⑵ B教諭は、自らが顧問をしている部活動の練習中に、部員Fを呼び寄せて厳しく指導し、気持ちを奮い立たせるために、部員Fの背中を平手で強く叩き、練習に戻した。Fを含む部員たちは、その行為を「気合いを入れてもらうための行為」として肯定的に受け止めており、B教諭は保護者からも「子どもたちを厳しく指導してください。」と言われていた。

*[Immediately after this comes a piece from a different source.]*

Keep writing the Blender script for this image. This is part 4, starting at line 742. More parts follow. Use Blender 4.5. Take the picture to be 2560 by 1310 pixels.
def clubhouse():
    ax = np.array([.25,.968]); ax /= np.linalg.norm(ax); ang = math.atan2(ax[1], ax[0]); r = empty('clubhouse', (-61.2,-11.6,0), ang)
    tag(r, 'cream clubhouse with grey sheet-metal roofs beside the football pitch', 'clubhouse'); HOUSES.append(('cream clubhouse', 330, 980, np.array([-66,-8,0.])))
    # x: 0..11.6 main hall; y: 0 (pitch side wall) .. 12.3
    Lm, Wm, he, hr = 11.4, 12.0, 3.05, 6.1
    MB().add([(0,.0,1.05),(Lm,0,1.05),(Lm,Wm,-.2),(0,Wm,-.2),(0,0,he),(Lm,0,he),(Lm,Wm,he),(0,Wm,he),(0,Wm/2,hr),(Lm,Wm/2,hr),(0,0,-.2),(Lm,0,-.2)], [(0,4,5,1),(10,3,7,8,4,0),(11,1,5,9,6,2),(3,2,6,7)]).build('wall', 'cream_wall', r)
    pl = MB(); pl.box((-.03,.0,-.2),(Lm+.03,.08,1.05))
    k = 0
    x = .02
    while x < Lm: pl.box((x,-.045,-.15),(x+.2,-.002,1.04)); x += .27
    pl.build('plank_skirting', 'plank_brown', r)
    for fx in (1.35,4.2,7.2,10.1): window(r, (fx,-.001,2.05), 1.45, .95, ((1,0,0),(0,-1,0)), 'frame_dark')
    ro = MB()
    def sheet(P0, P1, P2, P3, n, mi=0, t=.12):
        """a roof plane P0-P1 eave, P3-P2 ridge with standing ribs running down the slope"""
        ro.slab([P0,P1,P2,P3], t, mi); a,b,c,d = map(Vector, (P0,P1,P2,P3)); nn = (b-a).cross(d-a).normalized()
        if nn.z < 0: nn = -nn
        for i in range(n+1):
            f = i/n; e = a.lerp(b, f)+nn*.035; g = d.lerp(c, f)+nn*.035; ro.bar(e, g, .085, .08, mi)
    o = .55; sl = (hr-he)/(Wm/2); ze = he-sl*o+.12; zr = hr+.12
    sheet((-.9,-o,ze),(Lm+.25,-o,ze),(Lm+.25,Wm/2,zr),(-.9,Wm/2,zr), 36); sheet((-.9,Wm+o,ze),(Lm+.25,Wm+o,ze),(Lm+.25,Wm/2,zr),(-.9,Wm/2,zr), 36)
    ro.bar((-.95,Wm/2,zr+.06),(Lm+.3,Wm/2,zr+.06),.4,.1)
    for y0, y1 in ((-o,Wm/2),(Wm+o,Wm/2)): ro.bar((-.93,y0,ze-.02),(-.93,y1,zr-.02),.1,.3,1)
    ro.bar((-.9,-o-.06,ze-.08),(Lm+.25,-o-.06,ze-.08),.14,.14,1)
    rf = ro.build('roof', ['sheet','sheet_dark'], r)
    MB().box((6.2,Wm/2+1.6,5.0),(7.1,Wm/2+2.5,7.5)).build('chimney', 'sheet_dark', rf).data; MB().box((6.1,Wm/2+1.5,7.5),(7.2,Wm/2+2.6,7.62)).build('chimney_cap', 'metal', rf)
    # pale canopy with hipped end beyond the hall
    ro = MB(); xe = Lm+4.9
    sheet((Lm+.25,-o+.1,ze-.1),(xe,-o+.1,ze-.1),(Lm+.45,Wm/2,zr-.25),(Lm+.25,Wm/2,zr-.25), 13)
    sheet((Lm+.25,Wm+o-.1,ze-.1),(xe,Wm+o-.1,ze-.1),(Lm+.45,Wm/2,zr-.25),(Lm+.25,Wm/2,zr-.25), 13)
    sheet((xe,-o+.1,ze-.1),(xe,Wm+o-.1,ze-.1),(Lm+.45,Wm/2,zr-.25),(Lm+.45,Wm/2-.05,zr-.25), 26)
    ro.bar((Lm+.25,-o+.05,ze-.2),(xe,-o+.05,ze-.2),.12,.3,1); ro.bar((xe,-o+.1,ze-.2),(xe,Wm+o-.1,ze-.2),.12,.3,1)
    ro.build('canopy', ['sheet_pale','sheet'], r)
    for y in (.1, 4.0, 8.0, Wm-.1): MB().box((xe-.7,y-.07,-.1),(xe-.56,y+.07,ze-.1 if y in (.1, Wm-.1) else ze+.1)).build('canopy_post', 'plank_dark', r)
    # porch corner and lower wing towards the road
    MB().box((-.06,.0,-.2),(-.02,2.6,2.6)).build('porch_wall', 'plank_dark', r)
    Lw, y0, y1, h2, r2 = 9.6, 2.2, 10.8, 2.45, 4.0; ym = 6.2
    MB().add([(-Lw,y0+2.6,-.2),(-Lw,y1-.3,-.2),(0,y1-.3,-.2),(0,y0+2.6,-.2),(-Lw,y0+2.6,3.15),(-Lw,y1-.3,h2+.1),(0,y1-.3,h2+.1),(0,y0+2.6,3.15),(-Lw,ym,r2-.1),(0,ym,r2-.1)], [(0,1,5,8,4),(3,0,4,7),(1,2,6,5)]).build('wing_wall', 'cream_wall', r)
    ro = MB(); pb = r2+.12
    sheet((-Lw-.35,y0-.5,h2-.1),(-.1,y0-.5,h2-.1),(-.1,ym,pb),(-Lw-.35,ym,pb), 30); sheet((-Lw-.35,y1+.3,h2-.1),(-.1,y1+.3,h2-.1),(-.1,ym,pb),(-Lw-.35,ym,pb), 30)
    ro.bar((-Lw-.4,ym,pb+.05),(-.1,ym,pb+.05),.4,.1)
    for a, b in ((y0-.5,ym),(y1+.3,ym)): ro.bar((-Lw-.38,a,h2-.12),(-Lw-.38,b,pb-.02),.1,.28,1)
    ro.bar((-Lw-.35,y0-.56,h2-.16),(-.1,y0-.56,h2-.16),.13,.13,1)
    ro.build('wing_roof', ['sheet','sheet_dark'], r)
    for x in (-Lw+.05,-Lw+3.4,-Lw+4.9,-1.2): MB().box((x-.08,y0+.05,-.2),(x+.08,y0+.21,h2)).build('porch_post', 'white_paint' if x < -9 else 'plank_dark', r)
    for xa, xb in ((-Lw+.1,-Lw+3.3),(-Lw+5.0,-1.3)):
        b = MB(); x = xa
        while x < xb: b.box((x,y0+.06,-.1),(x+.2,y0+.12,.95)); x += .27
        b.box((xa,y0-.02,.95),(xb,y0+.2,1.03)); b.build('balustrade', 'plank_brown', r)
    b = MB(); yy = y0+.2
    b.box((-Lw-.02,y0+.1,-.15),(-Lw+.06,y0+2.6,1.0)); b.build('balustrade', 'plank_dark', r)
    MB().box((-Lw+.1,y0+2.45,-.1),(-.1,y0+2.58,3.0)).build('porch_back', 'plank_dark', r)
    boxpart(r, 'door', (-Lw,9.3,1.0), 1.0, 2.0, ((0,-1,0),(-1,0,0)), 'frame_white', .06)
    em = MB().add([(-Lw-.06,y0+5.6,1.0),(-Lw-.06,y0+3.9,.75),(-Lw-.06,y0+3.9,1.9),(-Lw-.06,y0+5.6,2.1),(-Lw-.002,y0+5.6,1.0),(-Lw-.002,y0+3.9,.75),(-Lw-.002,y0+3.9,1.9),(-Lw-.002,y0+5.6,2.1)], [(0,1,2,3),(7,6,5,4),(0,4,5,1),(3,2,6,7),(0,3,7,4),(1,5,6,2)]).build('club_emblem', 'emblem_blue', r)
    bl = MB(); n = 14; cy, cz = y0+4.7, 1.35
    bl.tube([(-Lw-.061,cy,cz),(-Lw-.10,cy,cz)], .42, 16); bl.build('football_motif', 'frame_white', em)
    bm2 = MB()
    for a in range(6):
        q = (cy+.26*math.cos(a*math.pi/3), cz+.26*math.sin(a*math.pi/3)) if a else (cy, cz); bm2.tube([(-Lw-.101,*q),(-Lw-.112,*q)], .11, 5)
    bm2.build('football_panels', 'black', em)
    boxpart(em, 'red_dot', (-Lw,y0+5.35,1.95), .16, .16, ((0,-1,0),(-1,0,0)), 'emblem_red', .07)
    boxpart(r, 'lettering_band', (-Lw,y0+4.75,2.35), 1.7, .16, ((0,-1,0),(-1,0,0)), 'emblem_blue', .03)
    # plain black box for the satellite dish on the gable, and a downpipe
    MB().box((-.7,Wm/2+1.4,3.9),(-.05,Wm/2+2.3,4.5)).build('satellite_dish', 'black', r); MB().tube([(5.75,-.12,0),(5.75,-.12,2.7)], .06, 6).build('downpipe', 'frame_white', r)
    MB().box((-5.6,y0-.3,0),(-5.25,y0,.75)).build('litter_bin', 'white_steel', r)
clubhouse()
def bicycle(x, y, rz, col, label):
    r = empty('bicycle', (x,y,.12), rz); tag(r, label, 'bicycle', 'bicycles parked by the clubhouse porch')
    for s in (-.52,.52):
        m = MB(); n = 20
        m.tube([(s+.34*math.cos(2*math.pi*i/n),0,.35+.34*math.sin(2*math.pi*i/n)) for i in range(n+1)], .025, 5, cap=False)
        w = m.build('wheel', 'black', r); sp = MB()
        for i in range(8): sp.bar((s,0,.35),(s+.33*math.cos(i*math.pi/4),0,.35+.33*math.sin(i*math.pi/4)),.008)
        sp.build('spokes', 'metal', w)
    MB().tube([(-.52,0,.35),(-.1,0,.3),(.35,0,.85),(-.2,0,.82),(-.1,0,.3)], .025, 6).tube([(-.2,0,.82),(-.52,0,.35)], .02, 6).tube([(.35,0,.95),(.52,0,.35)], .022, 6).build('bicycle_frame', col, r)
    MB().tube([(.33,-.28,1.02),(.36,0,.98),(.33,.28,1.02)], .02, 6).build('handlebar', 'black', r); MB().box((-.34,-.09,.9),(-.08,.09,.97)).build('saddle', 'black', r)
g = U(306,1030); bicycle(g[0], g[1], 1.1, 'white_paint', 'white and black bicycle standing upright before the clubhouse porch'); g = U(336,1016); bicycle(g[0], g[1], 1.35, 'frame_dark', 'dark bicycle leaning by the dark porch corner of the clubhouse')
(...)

⑶ C教諭は、授業中に生徒Gが私的にスマートフォンを使用しているところを見つけたため、スマートフォンを渡すよう求めたが、生徒Gはその指示に従わなかった。そのため、C教諭は、生徒Gの手を強くひねってスマートフォンを取り上げた。なお、C教諭の学校の校則では、授業中に私的な目的でスマートフォンを使用することが禁止されており、教員がその行為を確認した場合は、学校が預かり保護者に返却することになっていた。
⑷ D教諭は、生徒指導の担当として昼休みに校内を巡回した際、生徒Hが生徒I に一方的に暴力を振るっている場面に出くわした。D教諭は、生徒Hに対して、制止しながらやめるよう声をかけたが、言うことを聞かなかったため、生徒Iの身に危険が及ぶと判断し、生徒Hの両肩をつかんで2人を引き離した。
①-⑴、⑵、⑷
②-⑵、⑶、⑷
③-⑴、⑵、⑶
④-⑴、⑶、⑷
⑤-⑴、⑵、⑶、⑷
(解答・解説)
問題1.Ⅰ ⑴-① ⑵-④ Ⅱ ⑴a-⑤ ⑵b-③ c-⑤ ⑶d-① e-④ ⑷f-④
➡Ⅱ:こども基本法第3条「基本理念」の規定。
問題2.⑷
➡⑷「一部」ではなく「すべて」。
問題3.③
➡学校教育法第11条「児童生徒の懲戒」の規定、及び文部科学省「体罰の禁止及び児童生徒理解に基づく指導の徹底について(通知)」(2013年3月13日)の別紙「学校教育法第11条に規定する児童生徒の懲戒・体罰等に関する参考事例」及び大阪市教育委員会「教育公務員の服務規律について」の「3.体罰について」を参照。
⑴「別室指導のため、給食の時間を含めて生徒を長く別室に留め置き、一切室外に出ることを許さない」ことは体罰に当たると解される。
⑵「背中を平手で叩く」ことは身体に対する侵害と解され、体罰に当たると解される。
⑶「手を強くひねる」ことは身体に対する侵害と解され、体罰に当たると解される。
⑷他の児童生徒に被害を及ぼすような暴力行為に対して、これを制止したり、目前の危険を回避するためにやむを得ずした有形力の行使は、正当な行為と解される。